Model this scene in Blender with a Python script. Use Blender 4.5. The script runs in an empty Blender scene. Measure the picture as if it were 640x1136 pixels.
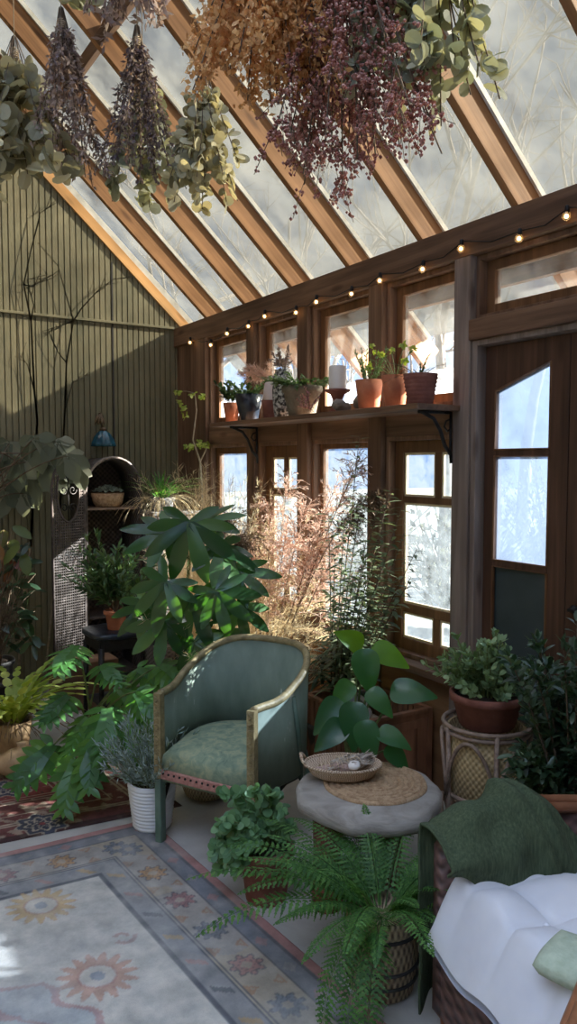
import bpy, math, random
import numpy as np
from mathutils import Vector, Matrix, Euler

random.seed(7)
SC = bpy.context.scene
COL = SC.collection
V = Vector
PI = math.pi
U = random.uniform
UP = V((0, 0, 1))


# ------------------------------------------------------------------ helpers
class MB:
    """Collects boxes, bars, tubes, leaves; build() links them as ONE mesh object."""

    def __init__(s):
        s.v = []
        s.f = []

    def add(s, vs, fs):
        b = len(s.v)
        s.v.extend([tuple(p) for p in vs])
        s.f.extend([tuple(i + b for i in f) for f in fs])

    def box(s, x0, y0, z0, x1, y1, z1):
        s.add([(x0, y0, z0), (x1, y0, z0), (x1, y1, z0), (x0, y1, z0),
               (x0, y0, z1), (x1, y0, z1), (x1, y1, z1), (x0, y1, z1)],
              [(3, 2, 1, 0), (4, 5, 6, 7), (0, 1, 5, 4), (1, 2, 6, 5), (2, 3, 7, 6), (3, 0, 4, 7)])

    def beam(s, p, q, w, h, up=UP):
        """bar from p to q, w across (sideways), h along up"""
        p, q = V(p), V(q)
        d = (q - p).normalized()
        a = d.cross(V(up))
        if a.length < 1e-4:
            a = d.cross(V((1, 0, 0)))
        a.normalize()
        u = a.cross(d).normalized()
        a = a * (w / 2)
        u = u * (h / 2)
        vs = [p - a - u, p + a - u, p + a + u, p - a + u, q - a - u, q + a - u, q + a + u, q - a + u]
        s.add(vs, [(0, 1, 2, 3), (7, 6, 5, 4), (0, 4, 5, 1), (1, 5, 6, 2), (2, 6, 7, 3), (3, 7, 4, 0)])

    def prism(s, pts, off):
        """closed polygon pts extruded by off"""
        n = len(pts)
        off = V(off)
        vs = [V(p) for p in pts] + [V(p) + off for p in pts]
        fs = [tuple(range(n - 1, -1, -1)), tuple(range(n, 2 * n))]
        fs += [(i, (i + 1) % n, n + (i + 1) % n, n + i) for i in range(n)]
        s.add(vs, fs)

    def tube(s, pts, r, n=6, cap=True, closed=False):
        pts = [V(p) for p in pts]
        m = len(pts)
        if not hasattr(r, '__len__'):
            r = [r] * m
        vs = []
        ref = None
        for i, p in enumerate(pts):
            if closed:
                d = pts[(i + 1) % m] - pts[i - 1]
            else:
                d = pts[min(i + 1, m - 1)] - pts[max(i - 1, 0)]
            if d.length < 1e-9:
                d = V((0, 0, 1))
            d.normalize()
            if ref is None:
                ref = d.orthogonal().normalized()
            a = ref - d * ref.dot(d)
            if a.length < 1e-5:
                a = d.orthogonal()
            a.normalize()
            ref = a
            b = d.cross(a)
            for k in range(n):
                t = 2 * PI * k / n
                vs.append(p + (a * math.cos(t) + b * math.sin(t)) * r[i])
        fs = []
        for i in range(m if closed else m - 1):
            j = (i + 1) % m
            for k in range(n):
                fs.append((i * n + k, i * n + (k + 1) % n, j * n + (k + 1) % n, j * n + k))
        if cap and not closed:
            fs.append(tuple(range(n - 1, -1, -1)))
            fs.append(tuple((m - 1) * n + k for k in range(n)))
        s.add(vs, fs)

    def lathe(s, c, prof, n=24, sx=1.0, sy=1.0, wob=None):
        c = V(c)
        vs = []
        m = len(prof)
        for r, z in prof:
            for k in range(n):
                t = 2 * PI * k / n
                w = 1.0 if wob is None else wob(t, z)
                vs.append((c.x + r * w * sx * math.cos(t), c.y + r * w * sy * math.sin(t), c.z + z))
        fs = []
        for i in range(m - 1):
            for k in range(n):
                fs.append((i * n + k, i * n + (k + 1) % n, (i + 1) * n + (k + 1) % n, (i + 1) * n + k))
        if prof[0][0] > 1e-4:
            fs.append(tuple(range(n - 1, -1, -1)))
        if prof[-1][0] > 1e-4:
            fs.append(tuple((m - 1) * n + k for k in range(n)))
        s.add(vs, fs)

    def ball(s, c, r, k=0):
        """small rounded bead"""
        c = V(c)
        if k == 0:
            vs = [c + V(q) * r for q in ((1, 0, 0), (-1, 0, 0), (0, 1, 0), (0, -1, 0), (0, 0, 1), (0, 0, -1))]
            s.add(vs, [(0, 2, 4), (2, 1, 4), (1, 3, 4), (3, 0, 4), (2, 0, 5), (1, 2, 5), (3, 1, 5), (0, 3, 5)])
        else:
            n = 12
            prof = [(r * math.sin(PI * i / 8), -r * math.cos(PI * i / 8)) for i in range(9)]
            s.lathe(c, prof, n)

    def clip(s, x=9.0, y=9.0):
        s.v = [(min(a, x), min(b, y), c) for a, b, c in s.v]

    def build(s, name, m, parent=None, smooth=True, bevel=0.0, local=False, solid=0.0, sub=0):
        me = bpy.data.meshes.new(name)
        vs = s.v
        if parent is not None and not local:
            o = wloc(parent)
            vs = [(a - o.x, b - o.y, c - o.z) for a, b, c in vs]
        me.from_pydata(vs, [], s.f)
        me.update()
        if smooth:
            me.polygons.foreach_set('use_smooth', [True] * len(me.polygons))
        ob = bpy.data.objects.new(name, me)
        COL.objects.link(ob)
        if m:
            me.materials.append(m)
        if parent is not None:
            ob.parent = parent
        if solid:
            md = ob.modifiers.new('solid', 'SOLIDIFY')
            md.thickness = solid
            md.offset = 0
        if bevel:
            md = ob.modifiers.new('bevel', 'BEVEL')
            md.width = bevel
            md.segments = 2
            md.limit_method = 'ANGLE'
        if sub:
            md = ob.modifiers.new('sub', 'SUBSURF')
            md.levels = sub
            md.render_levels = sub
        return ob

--

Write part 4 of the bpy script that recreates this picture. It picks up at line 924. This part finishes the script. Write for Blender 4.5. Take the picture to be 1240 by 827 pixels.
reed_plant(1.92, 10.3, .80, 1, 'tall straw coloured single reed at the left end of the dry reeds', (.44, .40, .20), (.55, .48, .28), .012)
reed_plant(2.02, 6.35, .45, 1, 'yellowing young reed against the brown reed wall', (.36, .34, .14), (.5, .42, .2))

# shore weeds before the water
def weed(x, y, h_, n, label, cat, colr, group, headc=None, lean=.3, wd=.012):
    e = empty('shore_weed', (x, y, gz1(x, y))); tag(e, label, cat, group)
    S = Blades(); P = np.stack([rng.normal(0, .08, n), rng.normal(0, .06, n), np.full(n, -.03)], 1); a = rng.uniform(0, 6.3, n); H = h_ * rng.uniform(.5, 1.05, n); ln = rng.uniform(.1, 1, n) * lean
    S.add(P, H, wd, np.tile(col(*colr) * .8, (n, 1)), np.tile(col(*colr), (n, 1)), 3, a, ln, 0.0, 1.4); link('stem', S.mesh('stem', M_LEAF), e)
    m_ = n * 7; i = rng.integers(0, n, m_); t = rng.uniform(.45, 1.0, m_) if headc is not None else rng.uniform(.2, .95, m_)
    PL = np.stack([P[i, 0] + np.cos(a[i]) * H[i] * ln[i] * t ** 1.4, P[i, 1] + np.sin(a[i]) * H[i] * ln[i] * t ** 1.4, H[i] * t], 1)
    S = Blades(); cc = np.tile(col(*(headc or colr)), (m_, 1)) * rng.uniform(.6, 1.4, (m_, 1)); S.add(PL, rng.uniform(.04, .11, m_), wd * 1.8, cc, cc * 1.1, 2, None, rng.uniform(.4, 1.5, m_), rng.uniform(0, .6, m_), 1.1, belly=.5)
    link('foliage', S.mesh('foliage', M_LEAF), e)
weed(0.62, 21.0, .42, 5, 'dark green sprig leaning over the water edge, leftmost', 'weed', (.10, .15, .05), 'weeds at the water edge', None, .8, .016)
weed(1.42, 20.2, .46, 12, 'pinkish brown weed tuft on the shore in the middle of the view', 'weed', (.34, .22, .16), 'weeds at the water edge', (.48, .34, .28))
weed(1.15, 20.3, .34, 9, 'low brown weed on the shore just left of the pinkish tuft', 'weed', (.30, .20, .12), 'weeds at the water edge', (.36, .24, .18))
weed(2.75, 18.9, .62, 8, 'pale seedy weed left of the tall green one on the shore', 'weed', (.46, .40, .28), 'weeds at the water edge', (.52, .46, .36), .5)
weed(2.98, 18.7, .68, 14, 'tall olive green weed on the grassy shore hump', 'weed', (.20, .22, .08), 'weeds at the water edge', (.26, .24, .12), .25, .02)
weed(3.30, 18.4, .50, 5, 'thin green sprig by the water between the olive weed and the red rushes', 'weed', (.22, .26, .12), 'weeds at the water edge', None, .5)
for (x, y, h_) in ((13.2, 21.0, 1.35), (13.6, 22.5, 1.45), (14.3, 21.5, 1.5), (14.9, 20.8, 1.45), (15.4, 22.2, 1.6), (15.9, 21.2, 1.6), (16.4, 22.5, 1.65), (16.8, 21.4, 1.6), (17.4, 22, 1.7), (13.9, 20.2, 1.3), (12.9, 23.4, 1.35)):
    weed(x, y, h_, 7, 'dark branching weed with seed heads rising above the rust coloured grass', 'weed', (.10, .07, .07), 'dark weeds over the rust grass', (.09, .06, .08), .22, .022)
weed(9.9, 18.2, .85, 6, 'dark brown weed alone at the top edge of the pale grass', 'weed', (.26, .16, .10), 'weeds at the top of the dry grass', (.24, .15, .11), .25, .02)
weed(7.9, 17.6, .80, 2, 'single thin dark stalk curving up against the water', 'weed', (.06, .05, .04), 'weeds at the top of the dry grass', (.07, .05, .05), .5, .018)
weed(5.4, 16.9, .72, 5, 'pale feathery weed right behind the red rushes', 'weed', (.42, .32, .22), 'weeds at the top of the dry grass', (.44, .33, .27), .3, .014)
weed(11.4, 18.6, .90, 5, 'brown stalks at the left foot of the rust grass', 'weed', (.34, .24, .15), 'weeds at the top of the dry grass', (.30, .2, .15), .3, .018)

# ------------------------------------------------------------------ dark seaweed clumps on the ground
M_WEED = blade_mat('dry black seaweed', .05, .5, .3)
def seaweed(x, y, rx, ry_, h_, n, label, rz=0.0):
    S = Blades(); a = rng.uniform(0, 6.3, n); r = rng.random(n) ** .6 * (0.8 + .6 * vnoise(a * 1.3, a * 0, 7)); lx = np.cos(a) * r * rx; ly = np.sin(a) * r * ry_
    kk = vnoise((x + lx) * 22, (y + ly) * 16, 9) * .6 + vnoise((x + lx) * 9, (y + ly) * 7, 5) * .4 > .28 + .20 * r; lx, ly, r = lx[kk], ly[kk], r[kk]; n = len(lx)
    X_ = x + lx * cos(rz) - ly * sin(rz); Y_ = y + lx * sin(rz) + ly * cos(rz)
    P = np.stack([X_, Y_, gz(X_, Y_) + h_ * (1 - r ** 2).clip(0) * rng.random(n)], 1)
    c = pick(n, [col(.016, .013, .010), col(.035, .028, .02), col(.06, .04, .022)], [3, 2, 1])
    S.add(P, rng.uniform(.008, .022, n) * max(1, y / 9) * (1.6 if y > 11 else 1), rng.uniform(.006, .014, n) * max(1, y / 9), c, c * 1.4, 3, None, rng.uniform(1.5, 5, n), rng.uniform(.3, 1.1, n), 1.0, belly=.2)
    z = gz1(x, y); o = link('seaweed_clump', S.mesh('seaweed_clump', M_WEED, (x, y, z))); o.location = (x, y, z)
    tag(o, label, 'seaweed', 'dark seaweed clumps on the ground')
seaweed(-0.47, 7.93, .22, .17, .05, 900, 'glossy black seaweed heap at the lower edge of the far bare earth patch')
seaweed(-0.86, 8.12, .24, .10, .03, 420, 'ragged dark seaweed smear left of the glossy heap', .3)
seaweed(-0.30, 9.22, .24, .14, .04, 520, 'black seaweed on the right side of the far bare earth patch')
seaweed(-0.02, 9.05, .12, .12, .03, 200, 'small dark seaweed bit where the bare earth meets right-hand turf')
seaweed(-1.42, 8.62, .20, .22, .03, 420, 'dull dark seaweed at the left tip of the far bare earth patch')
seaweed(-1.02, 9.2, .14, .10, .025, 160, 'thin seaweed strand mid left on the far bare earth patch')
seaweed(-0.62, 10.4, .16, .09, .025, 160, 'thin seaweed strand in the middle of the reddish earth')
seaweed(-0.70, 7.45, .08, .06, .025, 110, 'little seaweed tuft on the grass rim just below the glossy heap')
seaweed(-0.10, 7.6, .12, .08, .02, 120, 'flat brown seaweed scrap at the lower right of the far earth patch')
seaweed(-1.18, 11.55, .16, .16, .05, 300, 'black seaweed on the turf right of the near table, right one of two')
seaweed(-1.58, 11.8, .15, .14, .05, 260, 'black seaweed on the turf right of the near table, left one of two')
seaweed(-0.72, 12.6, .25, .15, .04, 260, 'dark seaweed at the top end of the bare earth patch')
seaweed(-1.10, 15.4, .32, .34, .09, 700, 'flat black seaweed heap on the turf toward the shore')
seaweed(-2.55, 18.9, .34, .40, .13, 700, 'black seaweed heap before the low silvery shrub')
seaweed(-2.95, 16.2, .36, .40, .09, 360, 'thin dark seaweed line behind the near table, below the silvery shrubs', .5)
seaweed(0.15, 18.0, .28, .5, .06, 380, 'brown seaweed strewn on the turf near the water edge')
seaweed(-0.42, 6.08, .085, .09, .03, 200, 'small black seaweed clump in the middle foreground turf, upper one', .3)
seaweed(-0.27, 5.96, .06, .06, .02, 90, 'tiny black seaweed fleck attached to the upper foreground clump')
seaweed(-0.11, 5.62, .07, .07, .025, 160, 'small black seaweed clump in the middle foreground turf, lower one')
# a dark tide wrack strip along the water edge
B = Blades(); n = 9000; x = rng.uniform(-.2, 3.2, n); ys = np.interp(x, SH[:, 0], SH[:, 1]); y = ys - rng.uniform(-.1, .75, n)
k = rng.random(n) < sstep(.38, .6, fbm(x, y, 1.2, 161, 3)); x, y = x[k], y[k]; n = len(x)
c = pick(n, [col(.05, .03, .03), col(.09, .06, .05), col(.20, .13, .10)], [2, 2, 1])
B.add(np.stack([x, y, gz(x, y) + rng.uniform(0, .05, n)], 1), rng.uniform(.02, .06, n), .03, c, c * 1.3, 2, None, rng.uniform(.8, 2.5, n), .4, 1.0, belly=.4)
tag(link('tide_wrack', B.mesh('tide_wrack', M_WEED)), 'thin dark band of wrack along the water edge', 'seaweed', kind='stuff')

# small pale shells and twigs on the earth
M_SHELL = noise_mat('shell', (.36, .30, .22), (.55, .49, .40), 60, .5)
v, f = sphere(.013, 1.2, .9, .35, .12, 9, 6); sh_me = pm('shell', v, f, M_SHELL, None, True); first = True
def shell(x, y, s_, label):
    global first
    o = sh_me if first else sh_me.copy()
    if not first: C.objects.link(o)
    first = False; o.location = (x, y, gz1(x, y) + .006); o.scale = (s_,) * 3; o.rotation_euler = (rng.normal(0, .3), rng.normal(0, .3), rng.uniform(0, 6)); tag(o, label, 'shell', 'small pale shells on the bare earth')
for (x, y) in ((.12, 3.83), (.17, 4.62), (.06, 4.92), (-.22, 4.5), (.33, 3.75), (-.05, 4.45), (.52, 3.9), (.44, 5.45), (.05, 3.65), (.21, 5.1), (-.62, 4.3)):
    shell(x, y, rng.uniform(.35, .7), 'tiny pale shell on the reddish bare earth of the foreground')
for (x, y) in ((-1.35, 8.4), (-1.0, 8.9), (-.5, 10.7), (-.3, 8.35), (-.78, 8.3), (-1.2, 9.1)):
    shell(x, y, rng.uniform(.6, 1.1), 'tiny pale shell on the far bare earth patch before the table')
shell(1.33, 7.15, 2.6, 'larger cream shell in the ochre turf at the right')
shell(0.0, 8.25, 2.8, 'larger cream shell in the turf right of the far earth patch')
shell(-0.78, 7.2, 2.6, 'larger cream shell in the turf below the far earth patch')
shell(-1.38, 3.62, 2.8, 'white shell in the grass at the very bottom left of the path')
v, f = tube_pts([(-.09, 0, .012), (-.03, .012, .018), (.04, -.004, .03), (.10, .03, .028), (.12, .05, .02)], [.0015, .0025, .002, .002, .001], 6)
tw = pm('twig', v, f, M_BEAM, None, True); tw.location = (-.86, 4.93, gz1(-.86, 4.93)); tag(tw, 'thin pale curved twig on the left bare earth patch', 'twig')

==

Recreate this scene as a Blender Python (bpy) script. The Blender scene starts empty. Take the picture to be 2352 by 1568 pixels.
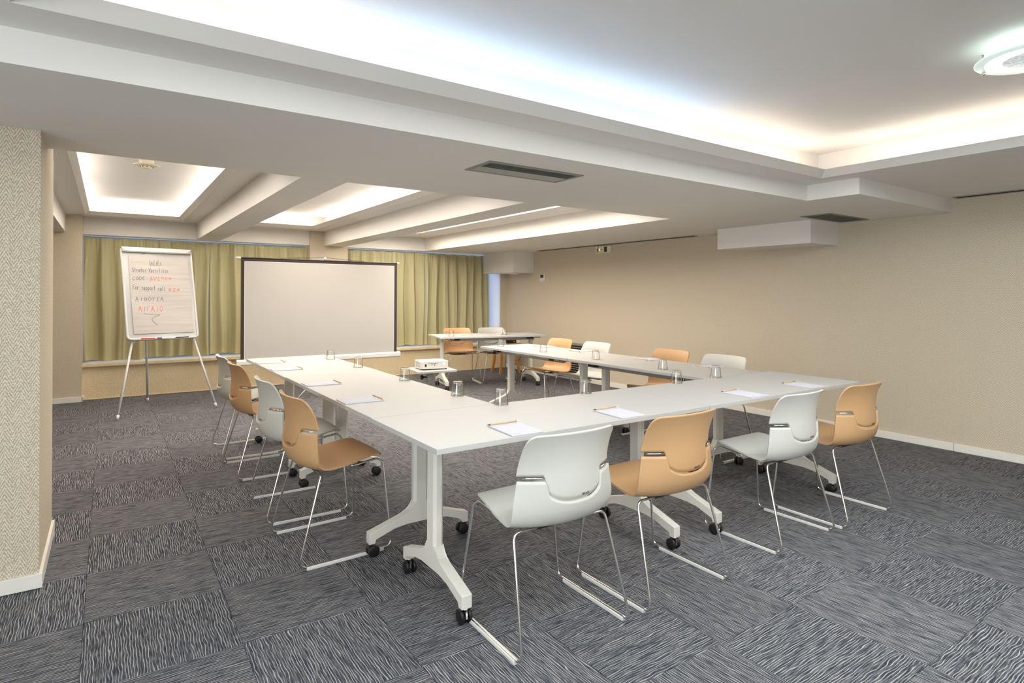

#### What you need to do:
Print the lines from the line with "Write part 4" to the line with "reed_plant(2.02, 6.35, .45, 1, 'yellowing" exactly, and print nothing else. Both of those lines are included.

#### Task solution:
Write part 4 of the bpy script that recreates this picture. It picks up at line 924. This part finishes the script. Write for Blender 4.5. Take the picture to be 1240 by 827 pixels.
reed_plant(1.92, 10.3, .80, 1, 'tall straw coloured single reed at the left end of the dry reeds', (.44, .40, .20), (.55, .48, .28), .012)
reed_plant(2.02, 6.35, .45, 1, 'yellowing young reed against the brown reed wall', (.36, .34, .14), (.5, .42, .2))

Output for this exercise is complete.